Lilongwe 2025 : une commission d’enquête populaire s’ouvre pour juger les ravages de la dette en Afrique
C’est une première sur le continent africain. À Lilongwe, capitale du Malawi, s’est ouverte une Commission d’enquête populaire sur les impacts des politiques de dette imposées aux pays africains par le Fonds monétaire international (FMI) et la Banque mondiale.
Pendant deux jours, cette Commission entendra des témoins, des experts, des juristes, des parlementaires, des journalistes et des victimes venues de toute l’Afrique. Son objectif : documenter les conséquences humaines, économiques et démocratiques de la dette, et exiger un changement de paradigme.
Organisée à l’initiative de l’African Forum and Network on Debt and Development (AFRODAD), avec le soutien d’organisations partenaires, cette commission d’enquête est une réponse directe au silence des instances officielles internationales.
« L’Afrique doit reprendre la parole sur sa dette », a lancé Jason Braganza, directeur exécutif d’Afrodad, dans un discours d’ouverture par visioconférence. « La dette n’est pas seulement un problème comptable. Elle est une crise politique, une crise morale, une crise humaine. »
Dès la première journée, les interventions ont alterné prises de parole politiques, analyses économiques et témoignages de victimes, pour dresser un portrait sans concession des ravages de l’endettement structurel :
• Fermeture d’écoles et de centres de santé,
• Retards de salaires pour les fonctionnaires,
• Austerité imposée sans débat démocratique,
• Privatisations massives sans évaluation des conséquences sociales.
Certaines interventions ont provoqué l’émotion dans la salle, comme celle d’une journaliste congolaise racontant la mort de son père dans un hôpital public sans médecins, ou celle d’un enseignant malawite contraint d’abandonner son poste après 15 mois sans paie.
« Ce que nous faisons ici, c’est construire une mémoire collective. Une vérité des peuples. Parce que les statistiques ne pleurent pas. Les peuples, eux, saignent. » témoignage d’un participant venu du Zimbabwe.
Contrairement à une cour de justice officielle, cette Commission n’a pas de pouvoir juridictionnel, mais elle détient un pouvoir moral immense : celui de faire entendre les voix étouffées, et de pointer les responsabilités structurelles.
Elle pose une question centrale : à qui profite la dette, et qui en paie le prix ?

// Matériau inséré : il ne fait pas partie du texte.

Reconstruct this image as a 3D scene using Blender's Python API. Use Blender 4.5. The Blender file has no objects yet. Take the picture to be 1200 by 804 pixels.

Elle entend démontrer que :
• La dette africaine n’est pas toujours légitime ni équitable,
• Les institutions de Bretton Woods ont imposé des conditionnalités destructrices,
• Et que les peuples africains ont été exclus des choix qui engagent leur avenir.
Au-delà de l’acte symbolique, cette commission vise à :
✅ Créer un espace de mobilisation citoyenne contre l’austérité,
✅ Porter la revendication d’annulation des dettes illégitimes,
✅ Réclamer une refonte des règles du système financier mondial,
✅ Et surtout, faire naître un nouvel imaginaire panafricain basé sur la souveraineté économique, la justice fiscale et les droits humains.
Elle s’inscrit dans l’héritage des luttes panafricaines, dans la continuité des idéaux de Thomas Sankara, Patrice Lumumba, et Kwame Nkrumah, qui ont refusé de soumettre le destin africain aux diktats extérieurs.
Cette Commission populaire est une affirmation puissante :
L’Afrique n’est pas seulement une victime silencieuse du système de la dette. Elle est aussi une force de contestation, de proposition et de résistance.
« Nous ne sommes pas ici pour mendier des allègements. Nous sommes ici pour exiger des réparations, une réforme globale, et la fin du système d’endettement comme outil de domination », a résumé une représentante de TrustAfrica.
Alors que plusieurs pays africains se trouvent à nouveau au bord de la faillite, cette initiative réaffirme que les peuples ont le droit de savoir, de juger, et de se relever.